A typical Fibre Channel Host Bus Adapter (HBA) will cost approximately $1500 to $3500.  There are some cheaper models available ($700 to $900) but these often do not perform as well as they can introduce errors and reduce throughput.

A good fibre channel switch will switch all ports at full speed concurrently and this is why they are so expensive.  $1000 a port is a pretty normal price for this type of equipment.  However they often cannot handle sustained use on all ports at full speed (20 minutes and above would be a ceiling even on a Brocade Director FC switch). After this amount of time you will start to see errors which causes things to slow down a lot.
Also a FC switch requires transceivers (what you actually plug the cable into on the switch).  It depends on the make, model and supplier as to cost of these.  Sun sell the Brocade Director with a bag of them included in the cost however a HP Brocade Silkworm will be an additional $120 a transceiver from memory.

FC requires a fibre network which is expensive to put in, maintain, protect and is very easy to break.  A piece of dust on a connector will create a lot of errors and drag the speed right down.

FC data blocks are very large (often Megabytes in size) rather the Ethernet packets which are usually measured in kilobytes.  If you are using fibre channel and you are sending small requests (4 KB) all the rest of the packet is wasted space. This makes FC only suitable for large requests (i.e. open that 50MB file, not 500 of those 300KB files).

FC also has very little in the way of control traffic.  This significantly increases the speed of FC however this only works on the principle of minimal errors during data transfer. This is why fibre channel is dependent on high quality gear.

iSCSI does not work very well over FC. No one has quite worked out why yet.  Head technicians at Sun have been working on this issue for the last two years without working out exactly why.

iSCSI handles the small requests very well as it is Ethernet based but it also manages to handles the large data packets very well (FC will beat it but not by a lot). iSCSI also manages to handle the break up of the large SCSI blocks into TCP packets well and resize packets quickly to suit.

Binding TCP (or any protocol based on Ethernet) will be detrimental to speed of a Fibre Channel network. It would not be uncommon to see about a 60% loss of expected speed.

A lot of this stuff is a little irrelevant as all OS's used as storage devices have caches for this exact reason.  A typical NAS will carry 1-2GB's of cache so that it can receive/pre-read the files and pump them across when required. So overall performance often comes down to OS configuration more than network bottlenecks.

For storage the most important thing normally is IOPS (Input/Output per second) which is the number of requests you can handle per second.

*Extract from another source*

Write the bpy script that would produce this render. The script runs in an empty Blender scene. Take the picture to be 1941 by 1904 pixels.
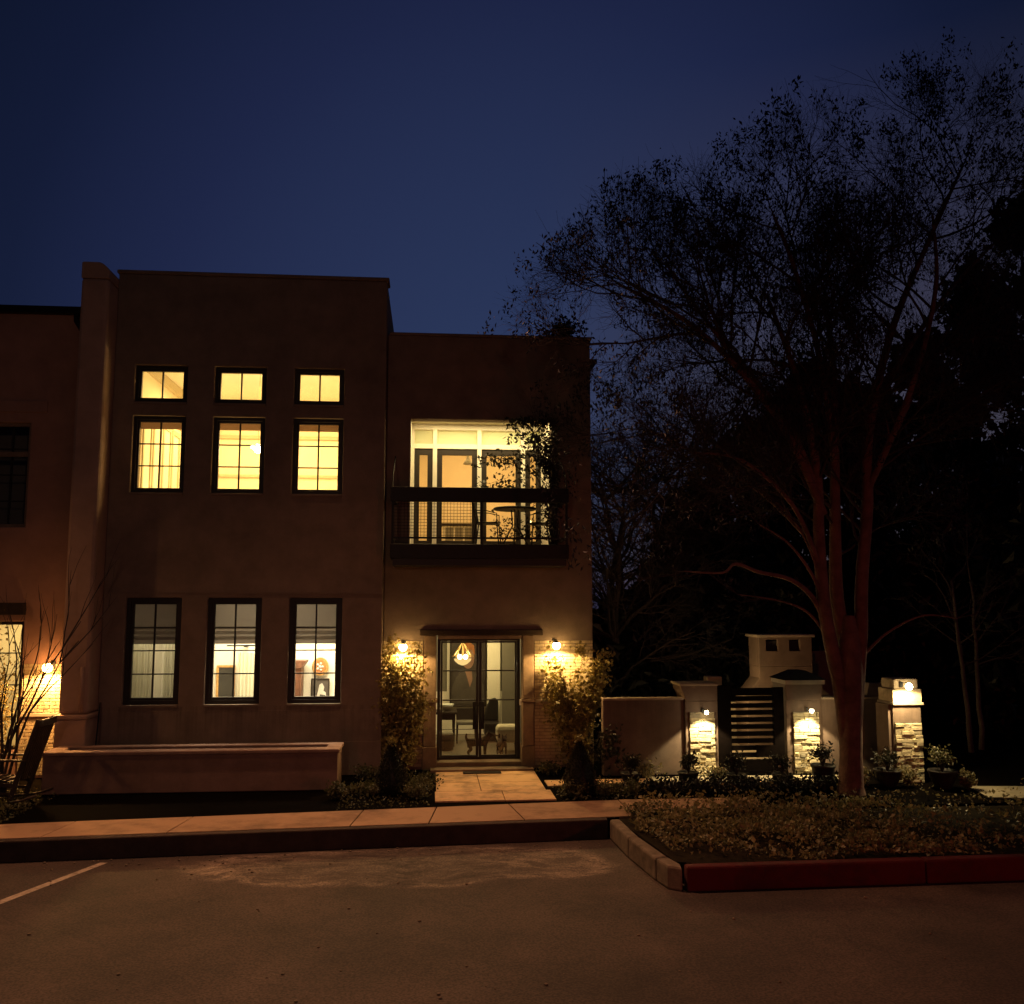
import bpy, math, random
from mathutils import Vector, Matrix
R = math.radians
random.seed(7)
sc = bpy.context.scene
C = sc.collection

# ------------------------------------------------------------------ camera
FPX, PITCH, YAW, EYE = 1750.0, R(6.46), R(5.0), 3.05
cam = bpy.data.cameras.new('camera'); co = bpy.data.objects.new('camera', cam); C.objects.link(co)
cam.sensor_fit = 'HORIZONTAL'; cam.sensor_width = 36.0; cam.lens = 36.0*FPX/1941.0
cam.clip_start = 0.05; cam.clip_end = 3000
co.location = (0, 0, EYE); co.rotation_euler = (R(90)+PITCH, 0, -YAW)
sc.camera = co

def ray(px, py):
    x = (px-970.5)/FPX; u = (952-py)/FPX
    fy = math.cos(PITCH)-u*math.sin(PITCH); fz = math.sin(PITCH)+u*math.cos(PITCH)
    return x*math.cos(YAW)+fy*math.sin(YAW), -x*math.sin(YAW)+fy*math.cos(YAW), fz
def at(px, py, Y):          # survey: photo measurement -> (x, z) on the vertical plane y = Y
    a, b, c = ray(px, py); t = Y/b
    return a*t, EYE+c*t
def rect(x0, y0, x1, y1, Y):
    a = at(x0, y1, Y); b = at(x1, y0, Y)
    return a[0], b[0], a[1], b[1]

# ------------------------------------------------------------------ materials
M = {}
def nodes(name):
    m = bpy.data.materials.new(name); m.use_nodes = True
    nt = m.node_tree; nt.nodes.clear()
    out = nt.nodes.new('ShaderNodeOutputMaterial')
    return m, nt, out
def N(nt, t, **kw):
    n = nt.nodes.new(t)
    for k, v in kw.items():
        if k.startswith('i_'):
            n.inputs[k[2:].replace('_', ' ')].default_value = v
        else: setattr(n, k, v)
    return n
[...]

This is typically what defines how fast the data copy is completed more than the throughput especially in mid-large multi-user scenario's.  A typical SATA drive will give you approximately 120 IOPS where as a SCSI does approximately 250. For a comparison Fibre Channel drives can do as high as 1100 IOPS.

I spent eight months with HP and Sun in labs doing this and found the following (from my notes).  Tests were done with data in memory so there was no disk read/write time, this is based purely on data transmission.

A well setup ethernet network running iSCSI will cost about $310 per machine (single connection, CAT6 incl NIC, cable and switch) and will pass a 300MB file in 0.2 sec either side of 3.4 sec without caching on either device receiving or sending.  If you step up the NIC cost (total cost per machine $860 approximately) you can drop this to about 0.1 either side of 2.2 sec.

A well setup FC network will cost about $3400 to $3800 per machine (single connection, Fibre cable, HBA, switch, HBA software) and will transfer a 300MB file 0.14 sec either side of 1.2 sec without caching on either device receiving or sending

However there was typically additional costs with Fibre such as the need to install a 19" rack as a Brocade FC switch is full depth (approx 800mm depth and 1U high). Fibre also must be properly installed and the ends cooked and polished at approximately $90 per end.  Ethernet switches are more shallow and CAT6 is more robust so installation costs for Ethernet is far lower.  
These costs are also dependent on you buying a number that matches the gear. i.e. if you have 9 machines using FC then you only need HBA's, cables, software and transceivers for 9 however you must still buy a 16 port switch (at a total cost of approximately $16,000, or $1,800 per machine).  FC switches come in 8, 16, 24 and then you typically step up to enterprise gear where you add ports to a switch chassis in sets of 8 or 16.  Ethernet typically comes in 4, 5, 6, 8, 12, 16, 24, 32, 48 ports and then the enterprise gear where you add ports to a switch chassis in sets of 16 or 24.

In short Fibre Channel was made for (and is best for) SAN and backups (using SCSI devices as it is pure SCSI commands over a network).  Ethernet and iSCSI are best for any thing else including Network Attached Storage (NAS) and device to device communication.